The Joint NEM Parties contend that the sum of individual non-coincident peak demands will be available for virtually all customers by the end of 2012. They claim the data is available for some customers on rate schedules that contain demand charges. For customers without demand charges, Joint NEM Parties claim the installation of smart meters will allow measurement of most customers’ peak demand. The Joint NEM Parties assert that for remaining customers without smart meters estimates can be accomplished by using load research data or extrapolating where smart meter data or peak demand data exists for a majority of customers in a class.
4. Discussion
We first address the issue of whether the denominator in the NEM cap calculation should be based on each utility’s coincident system peak demand or, as the Joint NEM Parties propose, on the sum of each customer’s non-coincident peak demand. The Joint NEM Parties’ argument rests largely on the interpretation of the phrase “aggregate customer peak demand.” Section 2827 does not provide a definition of “aggregate customer peak demand,” but the Joint NEM Parties contend that three principles of statutory construction support their position that “aggregate customer peak demand” must not be equivalent in meaning to coincident peak demand. First, the Legislature revised the language in § 2827 from “peak electricity demand” to “aggregate customer peak demand” with the passage of AB 1755. Where the Legislature modifies statutory language with new terminology, it is generally presumed that the Legislature intended a substantive change.
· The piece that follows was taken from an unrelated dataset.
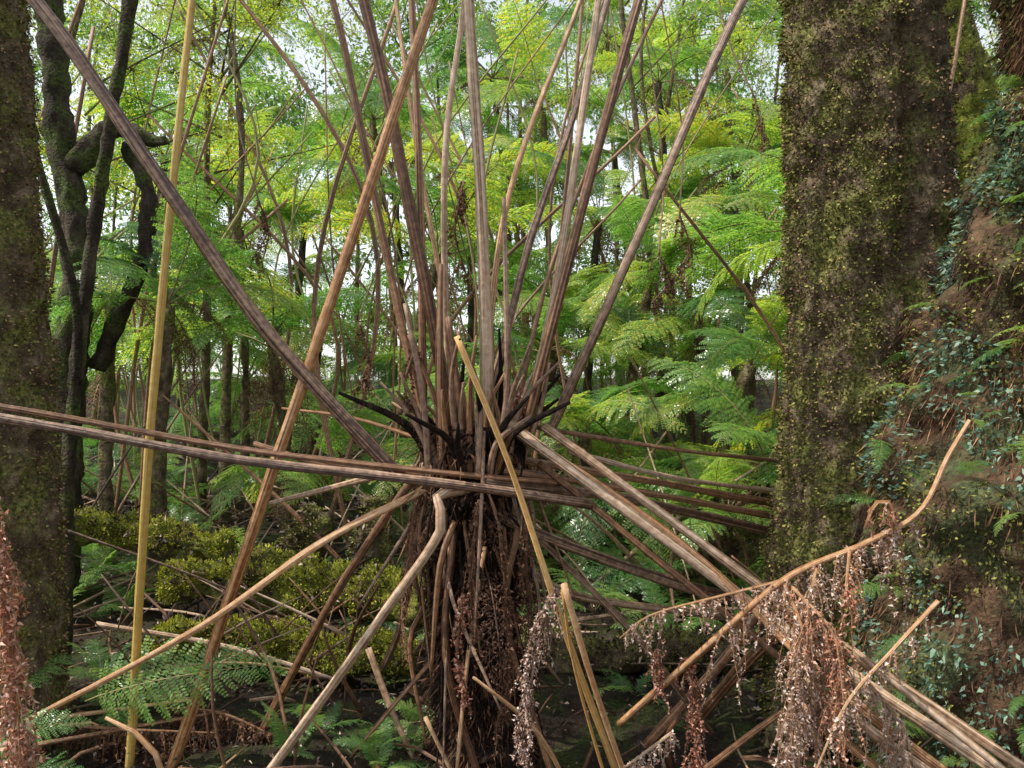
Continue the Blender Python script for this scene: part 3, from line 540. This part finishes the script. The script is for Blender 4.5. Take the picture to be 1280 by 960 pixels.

Second, the Joint NEM Parties note that “aggregate customer peak demand” is used exclusively in § 2827, whereas the phrase “peak demand” is used in several other instances where it is understood to mean coincident peak demand.[8] The Joint NEM Parties argue that the Legislature intended to signify something other than coincident peak demand given that the Legislature’s use of the modifying phrase “aggregate customer” is unique to §2827, and the Legislature generally avoids the use of inconsistent terminology in order to prevent confusion. Third, the Joint NEM Parties argue that if the Legislature had intended “aggregate customer peak demand” to simply mean coincident peak demand, the words “aggregate customer” would constitute surplusage, a result that statutory interpretation should avoid. Additionally, the Joint NEM Parties suggest that the phrase “aggregate customer peak demand” is most plainly interpreted as the aggregation of each “customer peak demand,” which is each customer’s non-coincident peak.